I recently worked on a client-provided computer that had Win 7 (cool) but running the latest version of Office 2013. It was bloody awful to look at my excel workbooks and word documents for any length of time and once again, things like the 'Print' option brought up a sparsely populated screen with garish contrasting colours with big icons and huge buttons. I hope it gets universally panned by users and they revert to either the old style or giving us an option. I hear that Win 10 will return the Start button to its rightful place so they must be listening somewhere in Redmond.

Anyone else think that formatting websites for tablets and touch screens has gotten way out of hand?

Posted

The latest fad is to have the client browser detect the display resolution and select the appropriate CSS settings for rendering the page/display on the device.

Once upon a time designers cared about how much data was being pushed out to the client. Well, no more. Now, under the technique with the codename 'responsive', everything is pushed out in a universal pile of xml/html/javascript/css and the browser selects the what/where/how/when. Though it's still a nightmare to get it to support the multiple browser platforms/versions.

Posted

Oh guys. In the early days, even before Frontpage we opened Notepad and typed our web pages. Paste the following into Notepad, save it as Sample.html and then open it to see a simple word in the default browser - Testing. See Test in the Title Bar. Things have gotten too complicated for me, LOL.

<HTML>
<HEAD>
<TITLE>Test</TITLE>
</HEAD>
<BODY BGCOLOR="FFFFFF">
Testing
</BODY>
</HTML>
Posted (edited)

Google recently started penalizing the search rank of websites that are not deemed to be "mobile friendly" - which means either a dedicated 'mobile version' site, or a responsive design site. This policy was announced with very short notice (relatively - from a development POV) and the result has been a massive amount of sites 'upgrading' to responsive design, so as not to disappear from Google searches made on mobile devices.
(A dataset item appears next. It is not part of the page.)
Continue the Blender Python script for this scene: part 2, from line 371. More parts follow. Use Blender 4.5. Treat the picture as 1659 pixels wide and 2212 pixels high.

Responsive design itself is a good concept, but it does commonly have severe shortcomings when implemented as the solo one-size-fits-all solution to making a website scale from old 240x320px mobile devices to tablets, desktops and 1920x1080P HDTV's. Unfortunately, many popular websites are only on their first generation of responsive design, and just haven't got the formula, or performance, right.

Most high traffic websites (>1,000,000 unique visitors) have now crossed the threshold where touch device users outnumber desktop computer users, and that trend will only continue. Don't expect the desktop experience to improve dramatically for most websites - unless they see a decent dip in revenue, they probably won't do much about it.